[start of Dataset extract]

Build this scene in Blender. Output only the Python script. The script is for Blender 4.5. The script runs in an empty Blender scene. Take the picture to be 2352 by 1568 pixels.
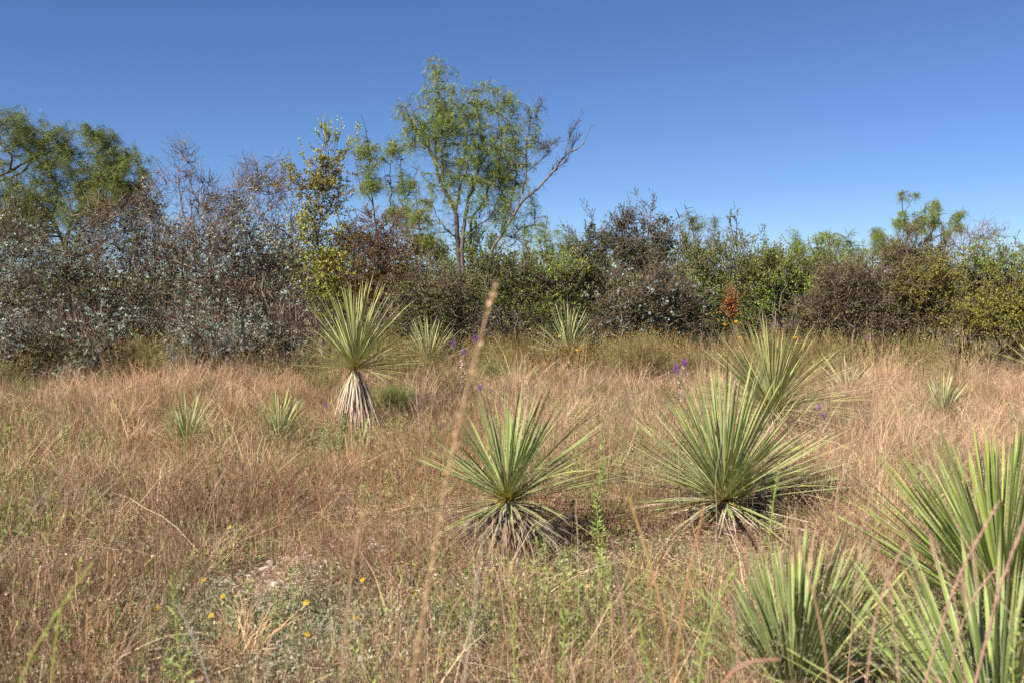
import bpy, math
import numpy as np
from math import radians, sin, cos, tan, pi

S = bpy.context.scene
COL = S.collection
RNG = np.random.default_rng(7)

# ------------------------------------------------------------------ camera, sky, sun
FPX = 2352 * 35 / 36            # focal length in pixels of a 2352 px wide picture
PITCH = math.atan(144 / FPX)
EYE = 1.5
cam_d = bpy.data.cameras.new('camera')
cam = bpy.data.objects.new('camera', cam_d)
COL.objects.link(cam)
cam.location = (0, 0, EYE)
cam.rotation_euler = (pi / 2 - PITCH, 0, 0)
cam_d.lens = 35
cam_d.sensor_width = 36
cam_d.clip_end = 9000
cam_d.clip_start = 0.05
cam_d.dof.use_dof = True
cam_d.dof.focus_distance = 9.5
cam_d.dof.aperture_fstop = 4.0
S.camera = cam

SUN_EL = radians(43)
SUN_AZ = radians(180 + 48)      # clockwise from +Y: behind the camera, to the left
sun_dir = np.array([sin(SUN_AZ) * cos(SUN_EL), cos(SUN_AZ) * cos(SUN_EL), sin(SUN_EL)])
world = bpy.data.worlds.new('World')
S.world = world
world.use_nodes = True
nt = world.node_tree
sky = nt.nodes.new('ShaderNodeTexSky')
sky.sky_type = 'NISHITA'
sky.sun_disc = False
sky.sun_elevation = SUN_EL
sky.sun_rotation = SUN_AZ
sky.air_density = 1.0
sky.dust_density = 0.0
sky.ozone_density = 8.5
sky.altitude = 2800
tone = nt.nodes.new('ShaderNodeMix'); tone.data_type = 'RGBA'; tone.blend_type = 'MULTIPLY'; tone.inputs[0].default_value = 1
tone.inputs[7].default_value = (1.01, 0.99, 1.06, 1)
nt.links.new(sky.outputs[0], tone.inputs[6])
nt.links.new(tone.outputs[2], nt.nodes['Background'].inputs[0])
nt.nodes['Background'].inputs[1].default_value = 0.053
sl = bpy.data.lights.new('sun', 'SUN')
sl.energy = 5.0
sl.angle = radians(0.5)
sl.color = (1.0, 0.94, 0.85)
so = bpy.data.objects.new('sun', sl)
COL.objects.link(so)
from mathutils import Vector, Matrix
so.rotation_euler = Vector(sun_dir).to_track_quat('Z', 'Y').to_euler()
S.view_settings.view_transform = 'Standard'
S.view_settings.look = 'None'
S.view_settings.exposure = 1.05
S.view_settings.gamma = 1.0
S.render.engine = 'CYCLES'
S.cycles.max_bounces = 6
S.cycles.transmission_bounces = 3
S.cycles.diffuse_bounces = 2
S.cycles.glossy_bounces = 1
S.cycles.use_denoising = False

# ------------------------------------------------------------------ picture <-> place
def ray(px, py):
    a = (px - 1176) / FPX
    b = (784 - py) / FPX
    return np.stack([a + 0 * b, cos(PITCH) + sin(PITCH) * b, -sin(PITCH) + cos(PITCH) * b], -1)

def at(px, py, Y):
    """world point at distance Y seen at picture point px,py"""
    d = ray(np.asarray(px, float), np.asarray(py, float))
    return np.array([0, 0, EYE]) + d * (Y / d[..., 1:2])

def gz(x, y):
    x = np.asarray(x, float); y = np.asarray(y, float)
    near = 1 / (1 + np.exp(-(y - 3) / 1.0))
    return near * (0.035 * np.sin(x * 0.9 + 1.3) * np.cos(y * 0.7 + 0.4) + 0.02 * np.sin(x * 2.3 + y * 1.7) + 0.015 * np.cos(x * 3.9 - y * 2.9))

def ground_at(px, py):
    d = ray(float(px), float(py))
    t = EYE / -d[2]
    x, y = d[0] * t, d[1] * t
    return np.array([x, y, float(gz(x, y))])

def ground_x(px, Y):
    p = at(px, 640, Y)
    return np.array([p[0], Y, float(gz(p[0], Y))])

def to_px(x, y, z=0.0):
    """picture coordinates of world points (for choosing what grows where)"""
    dz = z - EYE
    f = y * cos(PITCH) - dz * sin(PITCH)
    u = y * sin(PITCH) + dz * cos(PITCH)
    return 1176 + FPX * x / f, 784 - FPX * u / f

# ------------------------------------------------------------------ mesh helper
def nrm(v):
    return v / np.maximum(np.linalg.norm(v, axis=-1, keepdims=True), 1e-9)

class Geo:
    def __init__(s):
        s.v = []; s.q = []; s.t = []; s.c = []; s.n = 0
        s.attr = {}
    def add(s, v, q=None, t=None, c=(0.5, 0.5, 0.5)):
        v = np.asarray(v, float).reshape(-1, 3)
        c = np.asarray(c, float)
        c = np.broadcast_to(c, (len(v), 3)) if c.ndim == 1 else c.reshape(-1, 3)
        s.v.append(v); s.c.append(c)
        if q is not None and len(q): s.q.append(np.asarray(q, np.int64).reshape(-1, 4) + s.n)
        if t is not None and len(t): s.t.append(np.asarray(t, np.int64).reshape(-1, 3) + s.n)
        s.n += len(v)
    def arrays(s):
        V = np.concatenate(s.v); C = np.concatenate(s.c)
        Q = np.concatenate(s.q) if s.q else np.zeros((0, 4), np.int64)
        T = np.concatenate(s.t) if s.t else np.zeros((0, 3), np.int64)
        return V, Q, T, C
    def mesh(s, name, mat, extra=None, smooth=False):
        V, Q, T, C = s.arrays()
        me = bpy.data.meshes.new(name)
        me.vertices.add(len(V)); me.vertices.foreach_set('co', V.astype(np.float32).ravel())
        loops = np.concatenate([Q.ravel(), T.ravel()]).astype(np.int32)
        me.loops.add(len(loops)); me.loops.foreach_set('vertex_index', loops)
        st = np.concatenate([np.arange(len(Q)) * 4, len(Q) * 4 + np.arange(len(T)) * 3]).astype(np.int32)
        me.polygons.add(len(st)); me.polygons.foreach_set('loop_start', st)
        if smooth: me.polygons.foreach_set('use_smooth', np.ones(len(st), bool))
        me.update(calc_edges=True)
        a = me.attributes.new('cd', 'FLOAT_COLOR', 'POINT')
        a.data.foreach_set('color', np.concatenate([C, np.ones((len(C), 1))], 1).astype(np.float32).ravel())
        if extra:
            for k, (typ, fld, arr) in extra.items():
                b = me.attributes.new(k, typ, 'POINT'); b.data.foreach_set(fld, np.ascontiguousarray(arr).ravel())
        me.materials.append(mat)
        return me
    def build(s, name, mat, parent=None, origin=None, smooth=False):
        if origin is not None:
            s.v = [v - np.asarray(origin) for v in s.v]
        o = bpy.data.objects.new(name, s.mesh(name, mat, smooth=smooth))
        COL.objects.link(o)
        if parent is not None: o.parent = parent
        return o

def tubes(g, P, R, C, sides=3):
    """P (n,k,3) polylines, R (n,k) radii, C (3,), (n,3) or (n,k,3) colours"""
    n, k, _ = P.shape
    if n == 0: return
    T = np.empty_like(P); T[:, 1:-1] = P[:, 2:] - P[:, :-2]; T[:, 0] = P[:, 1] - P[:, 0]; T[:, -1] = P[:, -1] - P[:, -2]
    T = nrm(T)
    ref = np.where(np.abs(T[:, :1, 2:3]) > 0.8, np.array([1., 0.1, 0]), np.array([0.1, 0, 1.]))
    U = nrm(np.cross(T, np.broadcast_to(ref, T.shape))); W = np.cross(T, U)
    a = np.arange(sides) * 2 * pi / sides
    V = P[:, :, None] + R[:, :, None, None] * (U[:, :, None] * np.cos(a)[:, None] + W[:, :, None] * np.sin(a)[:, None])
    i = np.arange(n)[:, None, None] * k * sides + np.arange(k - 1)[None, :, None] * sides
    j = np.arange(sides)[None, None]; j2 = (j + 1) % sides
    Q = np.stack([i + j, i + j2, i + sides + j2, i + sides + j], -1)
    C = np.asarray(C, float)
    if C.ndim == 1: C = np.broadcast_to(C, (n, k, 3))
    elif C.ndim == 2: C = np.broadcast_to(C[:, None], (n, k, 3))
    g.add(V, Q, c=np.repeat(C[:, :, None], sides, 2))

def ribbons(g, P, Wd, side, C):
    """flat blades: P (n,k,3), Wd (n,k) half widths, side (n,3)"""
    n, k, _ = P.shape
    if n == 0: return
    sv = side[:, None] * Wd[:, :, None]
    V = np.stack([P - sv, P + sv], 2)
    i = np.arange(n)[:, None] * k * 2 + np.arange(k - 1)[None] * 2
    Q = np.stack([i, i + 1, i + 3, i + 2], -1)
    C = np.asarray(C, float)
    if C.ndim == 1: C = np.broadcast_to(C, (n, k, 3))
    elif C.ndim == 2: C = np.broadcast_to(C[:, None], (n, k, 3))
    g.add(V, Q, c=np.repeat(C[:, :, None], 2, 2))

def leaflets(g, pos, d, L, W, C, rng, fold=0.25):
    """one folded lozenge (two triangles) for each leaf"""
    n = len(pos)
    if n == 0: return
    d = nrm(d); r = rng.normal(size=(n, 3)); s = nrm(np.cross(d, r)); u = np.cross(s, d)
    L = np.broadcast_to(L, (n,))[:, None]; W = np.broadcast_to(W, (n,))[:, None]
    mid = pos + d * L * 0.45
    V = np.stack([pos, mid + s * W + u * W * fold, pos + d * L, mid - s * W + u * W * fold], 1)
    i = np.arange(n)[:, None] * 4
    T = np.concatenate([i + np.array([[0, 1, 2]]), i + np.array([[0, 2, 3]])])
    C = np.broadcast_to(C, (n, 3))
    g.add(V, t=T, c=np.repeat(C[:, None], 4, 1))

def pick(rng, cols, n, var=0.18):
    cols = np.asarray(cols, float)
    w = rng.random((n, 1)); a = cols[rng.integers(len(cols), size=n)]; b = cols[rng.integers(len(cols), size=n)]
    c = a * w + b * (1 - w)
    return np.clip(c * np.exp(rng.normal(0, var, (n, 1))), 0.005, 0.85)

def rdir(rng, n):
    return nrm(rng.normal(size=(n, 3)))

def curve(A, B, ctrl, k, rng, wig):
    t = np.linspace(0, 1, k)[None, :, None]
    P = (1 - t) ** 2 * A[:, None] + 2 * t * (1 - t) * ctrl[:, None] + t * t * B[:, None]
    L = np.linalg.norm(B - A, axis=1)[:, None, None]
    j = rng.normal(size=P.shape) * wig * L
    j[:, 0] = 0
    return P + j

def child(P, m, trange, length, spread, up, k, rng, wig=0.04):
    """m side shoots on every polyline"""
    n, kk, _ = P.shape
    t = rng.uniform(trange[0], trange[1], (n * m)) * (kk - 1)
    idx = np.repeat(np.arange(n), m); i0 = np.minimum(t.astype(int), kk - 2); f = (t - i0)[:, None]
    A = P[idx, i0] * (1 - f) + P[idx, i0 + 1] * f
    T = nrm(P[idx, i0 + 1] - P[idx, i0])
    d = nrm(T + spread * rdir(rng, n * m) + np.array([0, 0, up]))
    L = rng.uniform(length[0], length[1], n * m)[:, None]
    B = A + d * L
    ctrl = A + nrm(d + 0.5 * T) * L * 0.5
    return curve(A, B, ctrl, k, rng, wig)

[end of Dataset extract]

**Stated problem**
Repeat the lines exactly as they stand, from the opening line of the data through the line with "RNG = np.random.default_rng(7)". Pictures stay out of the copy.

**Complete response**
Build this scene in Blender. Output only the Python script. The script is for Blender 4.5. The script runs in an empty Blender scene. Take the picture to be 2352 by 1568 pixels.
import bpy, math
import numpy as np
from math import radians, sin, cos, tan, pi

S = bpy.context.scene
COL = S.collection
RNG = np.random.default_rng(7)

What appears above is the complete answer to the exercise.